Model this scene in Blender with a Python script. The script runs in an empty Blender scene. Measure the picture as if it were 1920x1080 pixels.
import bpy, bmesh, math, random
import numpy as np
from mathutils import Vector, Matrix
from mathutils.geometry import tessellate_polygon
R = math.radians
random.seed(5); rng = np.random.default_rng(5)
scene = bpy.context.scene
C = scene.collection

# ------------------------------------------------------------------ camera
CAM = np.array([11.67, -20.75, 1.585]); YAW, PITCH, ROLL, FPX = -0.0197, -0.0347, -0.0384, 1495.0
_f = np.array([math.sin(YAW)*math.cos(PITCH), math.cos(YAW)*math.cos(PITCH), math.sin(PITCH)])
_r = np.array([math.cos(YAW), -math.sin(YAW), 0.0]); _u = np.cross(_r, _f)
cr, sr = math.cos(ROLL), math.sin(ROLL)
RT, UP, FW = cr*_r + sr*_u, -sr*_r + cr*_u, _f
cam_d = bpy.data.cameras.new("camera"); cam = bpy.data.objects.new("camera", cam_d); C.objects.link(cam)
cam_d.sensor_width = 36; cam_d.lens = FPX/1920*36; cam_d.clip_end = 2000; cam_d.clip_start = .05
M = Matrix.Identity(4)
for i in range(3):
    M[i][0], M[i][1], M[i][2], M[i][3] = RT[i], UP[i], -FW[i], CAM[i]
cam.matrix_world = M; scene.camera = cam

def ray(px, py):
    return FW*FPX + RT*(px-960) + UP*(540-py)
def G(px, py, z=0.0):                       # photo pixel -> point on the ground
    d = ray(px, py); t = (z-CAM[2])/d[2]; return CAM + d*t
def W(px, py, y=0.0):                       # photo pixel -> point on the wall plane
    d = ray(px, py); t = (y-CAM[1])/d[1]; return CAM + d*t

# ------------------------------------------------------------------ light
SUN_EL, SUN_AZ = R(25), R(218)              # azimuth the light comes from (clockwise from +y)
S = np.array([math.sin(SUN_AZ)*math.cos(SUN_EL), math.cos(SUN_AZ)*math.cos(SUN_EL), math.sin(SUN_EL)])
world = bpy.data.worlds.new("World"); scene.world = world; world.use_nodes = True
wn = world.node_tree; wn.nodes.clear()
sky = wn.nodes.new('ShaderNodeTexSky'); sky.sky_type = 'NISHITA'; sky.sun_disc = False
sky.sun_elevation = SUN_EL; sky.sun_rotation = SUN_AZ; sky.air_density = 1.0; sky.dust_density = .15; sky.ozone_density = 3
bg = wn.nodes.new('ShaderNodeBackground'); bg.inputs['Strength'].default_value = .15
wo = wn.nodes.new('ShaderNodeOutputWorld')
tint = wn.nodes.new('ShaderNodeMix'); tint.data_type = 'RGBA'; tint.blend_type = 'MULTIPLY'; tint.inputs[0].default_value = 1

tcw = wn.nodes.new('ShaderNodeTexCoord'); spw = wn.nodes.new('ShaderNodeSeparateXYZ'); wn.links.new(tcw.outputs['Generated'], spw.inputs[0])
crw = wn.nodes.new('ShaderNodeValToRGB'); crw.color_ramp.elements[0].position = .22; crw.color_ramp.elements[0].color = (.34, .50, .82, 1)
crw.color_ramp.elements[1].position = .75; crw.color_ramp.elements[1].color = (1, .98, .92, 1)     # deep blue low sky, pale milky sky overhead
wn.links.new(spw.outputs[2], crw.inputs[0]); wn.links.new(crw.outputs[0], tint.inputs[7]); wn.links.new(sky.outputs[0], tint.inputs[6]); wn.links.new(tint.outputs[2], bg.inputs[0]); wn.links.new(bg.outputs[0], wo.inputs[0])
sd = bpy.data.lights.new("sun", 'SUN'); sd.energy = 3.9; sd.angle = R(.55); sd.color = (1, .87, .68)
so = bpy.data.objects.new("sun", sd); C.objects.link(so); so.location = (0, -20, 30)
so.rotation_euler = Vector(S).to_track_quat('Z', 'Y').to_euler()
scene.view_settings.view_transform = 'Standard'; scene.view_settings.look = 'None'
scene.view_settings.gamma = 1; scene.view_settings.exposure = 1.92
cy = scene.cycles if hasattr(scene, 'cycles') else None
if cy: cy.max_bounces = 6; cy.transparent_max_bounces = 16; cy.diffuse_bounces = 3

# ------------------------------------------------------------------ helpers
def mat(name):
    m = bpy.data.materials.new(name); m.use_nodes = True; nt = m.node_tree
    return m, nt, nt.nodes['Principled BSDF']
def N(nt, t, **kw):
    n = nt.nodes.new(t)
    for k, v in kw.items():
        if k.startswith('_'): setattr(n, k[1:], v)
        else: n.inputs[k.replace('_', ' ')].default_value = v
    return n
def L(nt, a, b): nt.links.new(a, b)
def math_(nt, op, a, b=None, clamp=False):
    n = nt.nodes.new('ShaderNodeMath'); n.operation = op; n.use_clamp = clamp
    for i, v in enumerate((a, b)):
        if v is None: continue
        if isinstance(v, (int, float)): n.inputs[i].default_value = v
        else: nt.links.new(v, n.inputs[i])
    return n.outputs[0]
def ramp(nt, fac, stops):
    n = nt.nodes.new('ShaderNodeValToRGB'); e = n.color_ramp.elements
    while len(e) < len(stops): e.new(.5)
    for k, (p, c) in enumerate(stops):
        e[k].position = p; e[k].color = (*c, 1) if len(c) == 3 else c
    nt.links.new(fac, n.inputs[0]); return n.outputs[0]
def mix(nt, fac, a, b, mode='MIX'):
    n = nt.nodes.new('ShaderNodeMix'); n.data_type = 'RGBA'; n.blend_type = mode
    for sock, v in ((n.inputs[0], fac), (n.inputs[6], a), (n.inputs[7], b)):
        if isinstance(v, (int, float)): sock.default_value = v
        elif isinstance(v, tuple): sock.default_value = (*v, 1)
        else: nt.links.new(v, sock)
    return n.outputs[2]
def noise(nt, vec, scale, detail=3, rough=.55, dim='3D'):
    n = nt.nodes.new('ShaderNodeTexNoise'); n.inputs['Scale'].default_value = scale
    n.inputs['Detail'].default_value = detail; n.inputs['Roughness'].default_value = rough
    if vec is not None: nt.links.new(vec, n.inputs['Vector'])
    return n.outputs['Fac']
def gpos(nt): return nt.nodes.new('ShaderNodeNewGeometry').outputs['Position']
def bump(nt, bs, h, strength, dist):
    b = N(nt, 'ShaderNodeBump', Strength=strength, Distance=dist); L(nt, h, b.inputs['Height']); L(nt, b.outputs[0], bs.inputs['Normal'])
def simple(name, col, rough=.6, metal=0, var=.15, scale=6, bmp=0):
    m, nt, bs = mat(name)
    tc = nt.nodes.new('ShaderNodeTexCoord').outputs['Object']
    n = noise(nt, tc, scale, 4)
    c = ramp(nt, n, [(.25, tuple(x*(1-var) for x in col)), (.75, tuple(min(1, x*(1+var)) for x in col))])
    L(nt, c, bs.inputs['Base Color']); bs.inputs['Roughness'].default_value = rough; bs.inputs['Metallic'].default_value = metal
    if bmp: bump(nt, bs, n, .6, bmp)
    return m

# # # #

Exercise: Reply with only the number of lines in the material above where the string "scene" appears.

Complete output: 8